- EXERCISE DIRECTIONS: Each line from the start of the data below through the one containing "from mathutils import Vector" must be reproduced exactly.

(begin)

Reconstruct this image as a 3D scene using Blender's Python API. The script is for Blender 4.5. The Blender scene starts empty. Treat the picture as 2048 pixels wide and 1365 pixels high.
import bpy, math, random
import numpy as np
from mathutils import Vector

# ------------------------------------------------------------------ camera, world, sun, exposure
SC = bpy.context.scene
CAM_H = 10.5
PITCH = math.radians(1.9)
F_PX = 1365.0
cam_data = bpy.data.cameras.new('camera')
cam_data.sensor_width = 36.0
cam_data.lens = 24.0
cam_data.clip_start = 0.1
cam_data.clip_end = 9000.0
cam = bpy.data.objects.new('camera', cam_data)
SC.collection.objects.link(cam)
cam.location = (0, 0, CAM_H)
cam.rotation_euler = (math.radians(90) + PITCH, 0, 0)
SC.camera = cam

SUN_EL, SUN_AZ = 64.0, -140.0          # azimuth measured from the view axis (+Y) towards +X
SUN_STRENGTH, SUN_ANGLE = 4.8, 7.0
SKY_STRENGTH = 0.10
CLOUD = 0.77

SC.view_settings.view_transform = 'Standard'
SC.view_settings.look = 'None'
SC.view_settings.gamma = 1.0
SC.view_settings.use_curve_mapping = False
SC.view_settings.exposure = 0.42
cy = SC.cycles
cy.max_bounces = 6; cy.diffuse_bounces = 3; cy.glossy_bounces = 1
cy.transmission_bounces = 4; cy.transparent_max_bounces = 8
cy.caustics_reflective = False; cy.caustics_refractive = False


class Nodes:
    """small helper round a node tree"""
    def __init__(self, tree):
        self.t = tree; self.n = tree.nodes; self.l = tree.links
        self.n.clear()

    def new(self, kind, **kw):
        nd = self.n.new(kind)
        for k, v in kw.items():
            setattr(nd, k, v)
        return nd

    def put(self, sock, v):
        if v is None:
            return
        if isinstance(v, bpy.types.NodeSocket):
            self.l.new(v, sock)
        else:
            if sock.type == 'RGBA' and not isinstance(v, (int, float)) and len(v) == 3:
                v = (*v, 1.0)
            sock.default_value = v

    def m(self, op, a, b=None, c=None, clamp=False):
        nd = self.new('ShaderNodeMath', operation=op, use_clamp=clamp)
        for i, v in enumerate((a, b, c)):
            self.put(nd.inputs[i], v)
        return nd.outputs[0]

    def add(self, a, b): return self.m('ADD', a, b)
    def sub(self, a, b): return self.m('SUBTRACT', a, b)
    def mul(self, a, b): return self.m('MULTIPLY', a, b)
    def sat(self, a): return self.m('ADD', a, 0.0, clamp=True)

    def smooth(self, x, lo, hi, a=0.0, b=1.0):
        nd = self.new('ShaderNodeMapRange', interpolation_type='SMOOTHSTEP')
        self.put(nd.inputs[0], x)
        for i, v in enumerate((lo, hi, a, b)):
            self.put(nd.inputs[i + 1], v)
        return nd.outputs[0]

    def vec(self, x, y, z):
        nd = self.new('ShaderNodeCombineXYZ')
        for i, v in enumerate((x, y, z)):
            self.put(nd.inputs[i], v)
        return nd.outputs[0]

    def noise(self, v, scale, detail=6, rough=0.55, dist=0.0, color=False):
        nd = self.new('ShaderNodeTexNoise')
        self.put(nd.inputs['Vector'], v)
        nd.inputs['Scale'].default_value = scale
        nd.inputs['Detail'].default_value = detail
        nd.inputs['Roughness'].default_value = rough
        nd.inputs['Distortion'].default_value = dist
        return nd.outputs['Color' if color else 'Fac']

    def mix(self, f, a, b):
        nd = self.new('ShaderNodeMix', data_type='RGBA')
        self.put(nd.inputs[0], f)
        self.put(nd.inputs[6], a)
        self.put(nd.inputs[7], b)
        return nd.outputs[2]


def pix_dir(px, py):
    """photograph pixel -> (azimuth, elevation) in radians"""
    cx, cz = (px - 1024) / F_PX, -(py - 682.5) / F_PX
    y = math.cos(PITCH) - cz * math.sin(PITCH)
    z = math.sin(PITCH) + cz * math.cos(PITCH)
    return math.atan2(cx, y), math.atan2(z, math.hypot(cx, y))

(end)

- REPLY:
Reconstruct this image as a 3D scene using Blender's Python API. The script is for Blender 4.5. The Blender scene starts empty. Treat the picture as 2048 pixels wide and 1365 pixels high.
import bpy, math, random
import numpy as np
from mathutils import Vector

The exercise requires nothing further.